A native of Beaumont, Texas, Simonds earned a bachelor's degree in accounting in 1968 from Louisiana State University in Baton Rouge, and holds a 1973 master's degree in business administration from Alabama A&M University in Huntsville.

She has balanced books her entire professional life, from an entry-level accounting job in the petroleum industry after college to a variety of government service assignments.

She says a life devoted to numbers paid off in ways she never expected when she first stumbled into her career. "My mother suggested I take a bookkeeping class in high school," she recalls. "I'd never given it any thought before, but that's when I fell in love with numbers. I realized how much I enjoy seeing things balance out."
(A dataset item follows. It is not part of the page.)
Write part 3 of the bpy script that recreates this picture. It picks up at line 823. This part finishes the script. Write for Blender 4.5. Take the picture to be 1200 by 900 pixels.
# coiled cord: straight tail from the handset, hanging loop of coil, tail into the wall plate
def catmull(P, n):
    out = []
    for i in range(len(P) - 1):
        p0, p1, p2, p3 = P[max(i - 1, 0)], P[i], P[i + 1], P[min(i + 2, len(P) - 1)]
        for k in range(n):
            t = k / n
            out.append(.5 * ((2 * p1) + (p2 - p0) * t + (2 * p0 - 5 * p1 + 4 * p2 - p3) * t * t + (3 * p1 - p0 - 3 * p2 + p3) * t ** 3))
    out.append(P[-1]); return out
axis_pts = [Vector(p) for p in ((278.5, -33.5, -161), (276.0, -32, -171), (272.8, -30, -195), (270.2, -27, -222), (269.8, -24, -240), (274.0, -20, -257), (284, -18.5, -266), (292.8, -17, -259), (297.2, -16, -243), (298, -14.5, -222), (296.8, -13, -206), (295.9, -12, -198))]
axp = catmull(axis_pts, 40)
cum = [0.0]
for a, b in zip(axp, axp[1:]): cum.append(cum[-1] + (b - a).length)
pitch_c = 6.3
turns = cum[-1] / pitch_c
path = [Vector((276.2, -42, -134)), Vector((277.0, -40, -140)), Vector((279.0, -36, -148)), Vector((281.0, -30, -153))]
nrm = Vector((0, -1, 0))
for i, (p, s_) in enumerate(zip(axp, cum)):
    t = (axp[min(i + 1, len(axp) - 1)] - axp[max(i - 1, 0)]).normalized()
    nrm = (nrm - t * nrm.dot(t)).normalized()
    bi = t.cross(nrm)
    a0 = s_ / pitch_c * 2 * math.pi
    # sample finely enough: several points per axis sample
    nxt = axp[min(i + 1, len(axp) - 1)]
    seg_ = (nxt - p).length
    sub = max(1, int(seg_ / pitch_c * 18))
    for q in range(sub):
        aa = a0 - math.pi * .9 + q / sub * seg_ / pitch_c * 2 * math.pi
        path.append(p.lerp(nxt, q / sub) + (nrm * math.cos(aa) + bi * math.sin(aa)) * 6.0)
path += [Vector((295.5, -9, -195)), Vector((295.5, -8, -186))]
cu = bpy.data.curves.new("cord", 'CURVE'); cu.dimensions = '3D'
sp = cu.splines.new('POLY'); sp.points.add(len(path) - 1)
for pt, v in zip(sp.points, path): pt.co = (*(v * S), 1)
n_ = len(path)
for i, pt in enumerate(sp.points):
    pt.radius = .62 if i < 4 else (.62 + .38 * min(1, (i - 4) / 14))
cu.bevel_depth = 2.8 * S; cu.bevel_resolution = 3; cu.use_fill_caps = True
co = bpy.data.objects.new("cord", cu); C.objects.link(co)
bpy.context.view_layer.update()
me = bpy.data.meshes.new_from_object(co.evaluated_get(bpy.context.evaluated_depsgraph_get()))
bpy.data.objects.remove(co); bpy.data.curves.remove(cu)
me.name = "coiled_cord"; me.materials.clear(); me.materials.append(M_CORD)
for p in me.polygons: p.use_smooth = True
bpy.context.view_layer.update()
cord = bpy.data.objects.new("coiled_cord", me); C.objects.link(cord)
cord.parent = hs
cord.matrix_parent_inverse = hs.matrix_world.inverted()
Even so, those early years left her feeling a bit out of balance, Simonds admits, as she and her husband Charlie, post-graduation newlyweds, bounced across the nation, following civil service opportunities from Louisiana to Oklahoma, to Tennessee, to Alabama.

In 1979, with their two small children in tow, the couple made a final jump, and stayed put for 14 years. Ironically, it was that move -- to the chaotic hustle of the nation's capital -- that eventually restored Simonds' balance.

In 1987, working as an Air Force accountant in the Pentagon, she learned of an accounting position open at NASA. She was hired as a budget manager for the Space Station Freedom Office -- the organization that, a decade later, led to joint development by 16 nations of the International Space Station.

While balancing Freedom's books, Simonds quickly immersed herself in information about NASA and its mission -- an opportunity for growth she considers one of the Agency's great strengths. "At NASA, you're encouraged to learn everything you can about the organization and its goals," she says, "to become personally vested in this work."

That has never been truer than now, Simonds says, with STS-114. the Space Shuttle flight that will put Americans back in space, just a couple of months away.

"The people of NASA are walking a clearer path these days," she says, "choosing more judiciously those things we have to do to fly safely as well as productively."

What does it take to do both?

Judy Simonds smiles. "Balance," she says. And she should know.